What intrigues me are the effects certain stories have; the ways they enable us to experience the world as the surprising gorgeous shifting fun house we’ve always suspected that it is. We know there’s more to this deal than meets the eye, so we try to look slantwise and catch the world doing its secret dance.
So why start naming genres at all? Well, we writers do like to name things. We also like to define and describe. But if you’re the type of reader who doesn’t care what fancy categories post-postmodern writers and critics are forever coming up with and going on about, you should click away from this post immediately and find a juicy story to immerse yourself in. I won’t mind.
The books I love most seem to get placed into many different genres or modes. Many are called simply literary fiction, which tells us almost nothing except that some critics and/or the academy have deemed it well-written and culturally worthwhile, or even less useful, that the publisher simply decided to market it as such.

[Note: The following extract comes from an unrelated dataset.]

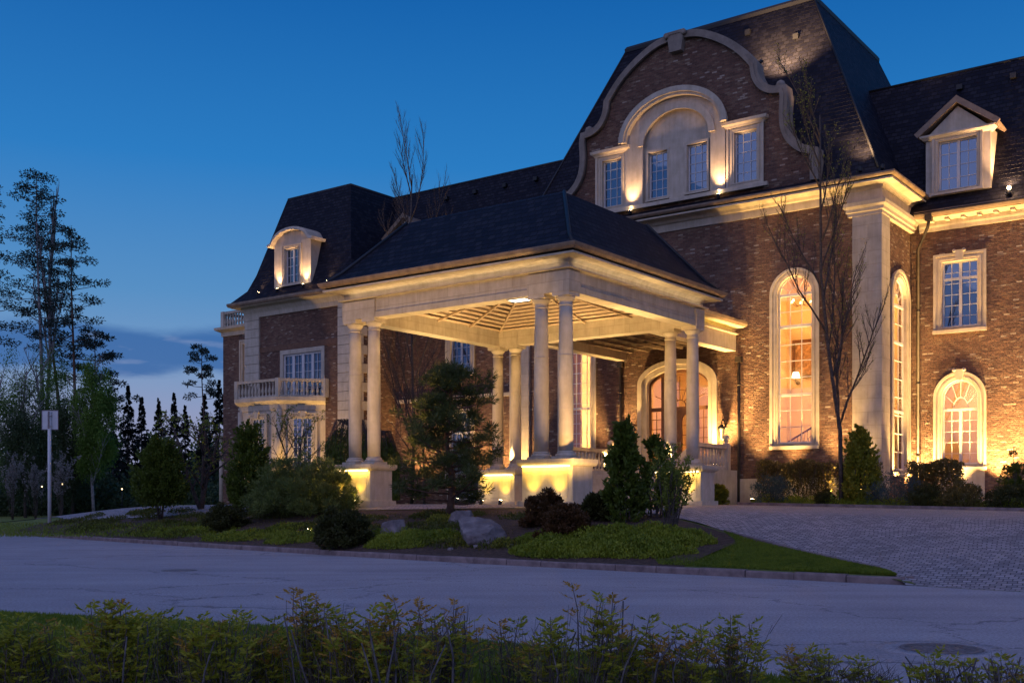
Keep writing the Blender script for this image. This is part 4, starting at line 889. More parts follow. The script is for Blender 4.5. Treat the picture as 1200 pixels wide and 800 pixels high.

Other books might called fantasy, but that’s another marketing category that is so broad as to be almost meaningless by itself, and often evokes hobbits, elves, swords and Authurian legends.
Not that there’s anything wrong with high fantasy (I enjoy reading that, too, from time to time), but The Metaphysical Circus is dedicated to stories with characters and settings that exist in the borderlands between the real and surreal, which explore the existential questions encountered by those who venture into such liminal spaces.
Magical realism or the fantastic are two of the most likely labels for this kind of story. Others include: interstitial, fabulist, mythic, slipstream, fairy tale redaction or retelling, and (soft) science fiction (especially those that take place in the near-future, an alternate reality, multiple realities or alternate histories), metaphysical, and post-modern.
I will also recommend some works of non-fiction, the type that explores the fringes of human knowledge through metaphysics, spirituality, and cutting-edge science. This is because, for some of us, the fantastic is not merely a clever literary device, it is central to our ways of exploring, seeing and being in the world.
As we learn, our brains form new synapses, new pathways, so I don’t believe it is a stretch to say that the books, stories and ideas that you embrace can literally rewire your brain, if you let them. The books recommended here are the ones I and other reviews found the most entertaining, beautiful, profound and useful. Books that opened a door where before there was only blank wall.